What is asked> Copy the listing below line for line, starting at its first line and ending with the line that has "COL = SC.collection" in it. Add nothing.

Supplied data>
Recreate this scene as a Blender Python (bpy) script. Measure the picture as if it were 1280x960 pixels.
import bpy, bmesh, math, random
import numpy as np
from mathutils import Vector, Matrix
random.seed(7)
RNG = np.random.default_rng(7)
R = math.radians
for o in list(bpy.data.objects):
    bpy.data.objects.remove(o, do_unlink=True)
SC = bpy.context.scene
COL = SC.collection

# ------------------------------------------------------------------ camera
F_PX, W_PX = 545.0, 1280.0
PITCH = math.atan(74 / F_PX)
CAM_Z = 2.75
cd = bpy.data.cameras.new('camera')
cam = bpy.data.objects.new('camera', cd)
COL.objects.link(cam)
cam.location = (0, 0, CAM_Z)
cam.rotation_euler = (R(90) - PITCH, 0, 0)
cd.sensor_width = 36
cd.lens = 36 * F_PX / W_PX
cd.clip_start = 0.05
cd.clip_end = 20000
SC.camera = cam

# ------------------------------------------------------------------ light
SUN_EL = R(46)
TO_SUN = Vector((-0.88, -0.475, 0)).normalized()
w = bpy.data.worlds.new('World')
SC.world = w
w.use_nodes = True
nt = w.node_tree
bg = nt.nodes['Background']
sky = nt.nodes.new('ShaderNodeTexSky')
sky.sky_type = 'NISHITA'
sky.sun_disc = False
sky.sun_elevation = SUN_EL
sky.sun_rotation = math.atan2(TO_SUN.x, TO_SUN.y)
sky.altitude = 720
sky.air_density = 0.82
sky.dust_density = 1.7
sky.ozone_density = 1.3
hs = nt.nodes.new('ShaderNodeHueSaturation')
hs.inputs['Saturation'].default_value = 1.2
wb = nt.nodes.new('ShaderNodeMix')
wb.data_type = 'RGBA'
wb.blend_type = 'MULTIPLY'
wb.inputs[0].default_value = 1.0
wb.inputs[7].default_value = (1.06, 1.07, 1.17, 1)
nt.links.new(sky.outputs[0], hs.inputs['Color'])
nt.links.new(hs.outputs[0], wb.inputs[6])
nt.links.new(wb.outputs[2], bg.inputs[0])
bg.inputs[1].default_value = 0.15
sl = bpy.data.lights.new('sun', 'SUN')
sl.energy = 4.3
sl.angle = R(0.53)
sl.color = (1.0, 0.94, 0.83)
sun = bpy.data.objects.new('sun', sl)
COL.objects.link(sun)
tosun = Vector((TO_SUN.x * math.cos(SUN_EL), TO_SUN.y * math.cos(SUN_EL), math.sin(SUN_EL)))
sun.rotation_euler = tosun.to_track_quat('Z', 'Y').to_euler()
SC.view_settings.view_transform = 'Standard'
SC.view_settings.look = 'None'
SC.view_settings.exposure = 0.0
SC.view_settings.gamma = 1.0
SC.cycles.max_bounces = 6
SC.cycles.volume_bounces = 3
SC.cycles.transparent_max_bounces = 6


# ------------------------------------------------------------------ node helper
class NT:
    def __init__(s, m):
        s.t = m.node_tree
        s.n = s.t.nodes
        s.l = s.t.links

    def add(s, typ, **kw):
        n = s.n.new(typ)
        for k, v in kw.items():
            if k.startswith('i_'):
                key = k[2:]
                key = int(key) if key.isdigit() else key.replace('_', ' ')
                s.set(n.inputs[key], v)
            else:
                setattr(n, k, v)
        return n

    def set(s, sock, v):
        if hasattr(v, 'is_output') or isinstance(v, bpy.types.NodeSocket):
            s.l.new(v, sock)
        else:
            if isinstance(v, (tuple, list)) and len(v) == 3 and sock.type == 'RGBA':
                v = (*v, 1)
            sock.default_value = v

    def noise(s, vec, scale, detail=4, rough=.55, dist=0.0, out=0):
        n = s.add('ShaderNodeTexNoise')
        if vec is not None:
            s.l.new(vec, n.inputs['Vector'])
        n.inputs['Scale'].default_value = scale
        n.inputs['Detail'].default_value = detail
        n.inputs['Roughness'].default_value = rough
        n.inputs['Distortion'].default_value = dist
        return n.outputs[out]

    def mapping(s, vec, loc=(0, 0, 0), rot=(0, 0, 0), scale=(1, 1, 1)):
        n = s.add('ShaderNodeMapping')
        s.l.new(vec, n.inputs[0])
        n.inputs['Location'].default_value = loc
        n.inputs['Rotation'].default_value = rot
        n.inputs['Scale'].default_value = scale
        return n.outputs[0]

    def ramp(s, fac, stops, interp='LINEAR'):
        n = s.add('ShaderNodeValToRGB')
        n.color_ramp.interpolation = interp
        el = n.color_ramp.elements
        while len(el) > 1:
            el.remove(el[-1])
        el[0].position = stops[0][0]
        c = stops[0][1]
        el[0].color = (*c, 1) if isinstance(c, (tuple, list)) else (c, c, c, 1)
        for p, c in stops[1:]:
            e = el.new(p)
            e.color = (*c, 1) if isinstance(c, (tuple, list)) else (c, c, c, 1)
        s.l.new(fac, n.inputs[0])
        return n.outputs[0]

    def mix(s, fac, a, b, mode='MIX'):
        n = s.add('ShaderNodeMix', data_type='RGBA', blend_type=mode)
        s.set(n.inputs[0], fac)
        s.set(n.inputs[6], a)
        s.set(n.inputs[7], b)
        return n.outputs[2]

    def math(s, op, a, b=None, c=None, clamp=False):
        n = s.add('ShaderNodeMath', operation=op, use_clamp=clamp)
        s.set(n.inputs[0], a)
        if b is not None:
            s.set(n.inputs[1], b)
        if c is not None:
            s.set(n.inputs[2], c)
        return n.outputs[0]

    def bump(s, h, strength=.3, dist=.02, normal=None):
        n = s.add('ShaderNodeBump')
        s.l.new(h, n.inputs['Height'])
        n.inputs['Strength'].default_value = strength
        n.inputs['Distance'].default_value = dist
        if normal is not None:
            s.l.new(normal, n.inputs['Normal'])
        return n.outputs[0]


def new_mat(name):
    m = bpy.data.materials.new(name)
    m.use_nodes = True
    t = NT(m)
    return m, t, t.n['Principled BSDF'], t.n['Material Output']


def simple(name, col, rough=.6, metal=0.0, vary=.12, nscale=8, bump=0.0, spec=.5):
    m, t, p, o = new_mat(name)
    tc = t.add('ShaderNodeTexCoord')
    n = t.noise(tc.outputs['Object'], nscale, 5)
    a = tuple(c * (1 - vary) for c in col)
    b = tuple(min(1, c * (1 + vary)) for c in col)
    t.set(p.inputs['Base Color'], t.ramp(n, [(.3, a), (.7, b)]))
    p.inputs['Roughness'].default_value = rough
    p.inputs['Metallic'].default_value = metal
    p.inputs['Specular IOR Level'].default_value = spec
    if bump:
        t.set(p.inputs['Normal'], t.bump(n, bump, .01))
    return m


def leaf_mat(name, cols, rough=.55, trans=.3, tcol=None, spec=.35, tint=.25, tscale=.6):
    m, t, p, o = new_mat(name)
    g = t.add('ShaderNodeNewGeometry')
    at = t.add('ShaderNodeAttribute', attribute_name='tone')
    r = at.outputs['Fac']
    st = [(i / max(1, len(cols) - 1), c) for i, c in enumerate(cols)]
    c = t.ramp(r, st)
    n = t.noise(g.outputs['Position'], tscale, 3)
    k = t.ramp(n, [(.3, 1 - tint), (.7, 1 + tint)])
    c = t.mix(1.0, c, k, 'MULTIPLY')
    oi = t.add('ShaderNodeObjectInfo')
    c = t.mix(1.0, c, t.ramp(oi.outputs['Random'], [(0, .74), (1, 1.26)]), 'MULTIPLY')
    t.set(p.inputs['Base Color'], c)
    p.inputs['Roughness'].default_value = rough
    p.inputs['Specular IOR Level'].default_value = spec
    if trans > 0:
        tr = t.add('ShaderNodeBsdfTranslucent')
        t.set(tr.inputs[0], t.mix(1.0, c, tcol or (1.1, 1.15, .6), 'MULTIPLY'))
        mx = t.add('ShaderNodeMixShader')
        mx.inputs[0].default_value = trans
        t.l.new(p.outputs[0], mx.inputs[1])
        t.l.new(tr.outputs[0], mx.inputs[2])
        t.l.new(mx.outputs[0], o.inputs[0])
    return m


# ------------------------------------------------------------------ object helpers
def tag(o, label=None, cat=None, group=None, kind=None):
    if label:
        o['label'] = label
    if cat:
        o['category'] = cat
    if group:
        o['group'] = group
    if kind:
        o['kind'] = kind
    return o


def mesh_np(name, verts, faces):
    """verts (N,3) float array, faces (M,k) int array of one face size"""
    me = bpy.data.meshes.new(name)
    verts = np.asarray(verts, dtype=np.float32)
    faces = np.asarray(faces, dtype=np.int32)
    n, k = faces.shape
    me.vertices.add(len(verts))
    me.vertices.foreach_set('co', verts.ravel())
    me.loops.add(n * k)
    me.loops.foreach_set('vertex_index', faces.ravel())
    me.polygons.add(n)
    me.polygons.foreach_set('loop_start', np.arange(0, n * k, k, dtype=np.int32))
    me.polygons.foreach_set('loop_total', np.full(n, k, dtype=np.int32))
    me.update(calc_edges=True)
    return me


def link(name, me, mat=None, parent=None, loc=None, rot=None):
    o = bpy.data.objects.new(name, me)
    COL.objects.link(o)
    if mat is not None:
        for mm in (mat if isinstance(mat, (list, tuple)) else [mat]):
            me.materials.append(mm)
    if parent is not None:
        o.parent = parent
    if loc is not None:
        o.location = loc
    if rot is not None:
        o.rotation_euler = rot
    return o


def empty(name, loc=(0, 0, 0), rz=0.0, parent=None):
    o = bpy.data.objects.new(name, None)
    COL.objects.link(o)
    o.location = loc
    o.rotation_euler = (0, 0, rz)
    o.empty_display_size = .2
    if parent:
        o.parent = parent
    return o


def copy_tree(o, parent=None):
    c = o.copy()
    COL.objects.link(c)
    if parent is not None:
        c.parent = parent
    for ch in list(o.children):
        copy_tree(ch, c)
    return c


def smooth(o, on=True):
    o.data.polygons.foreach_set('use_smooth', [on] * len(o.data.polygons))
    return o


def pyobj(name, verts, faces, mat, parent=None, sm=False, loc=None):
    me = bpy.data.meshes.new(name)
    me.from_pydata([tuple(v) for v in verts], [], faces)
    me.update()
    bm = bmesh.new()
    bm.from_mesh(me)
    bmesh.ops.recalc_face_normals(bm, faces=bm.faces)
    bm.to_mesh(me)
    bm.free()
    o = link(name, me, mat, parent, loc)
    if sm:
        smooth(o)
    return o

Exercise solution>
Recreate this scene as a Blender Python (bpy) script. Measure the picture as if it were 1280x960 pixels.
import bpy, bmesh, math, random
import numpy as np
from mathutils import Vector, Matrix
random.seed(7)
RNG = np.random.default_rng(7)
R = math.radians
for o in list(bpy.data.objects):
    bpy.data.objects.remove(o, do_unlink=True)
SC = bpy.context.scene
COL = SC.collection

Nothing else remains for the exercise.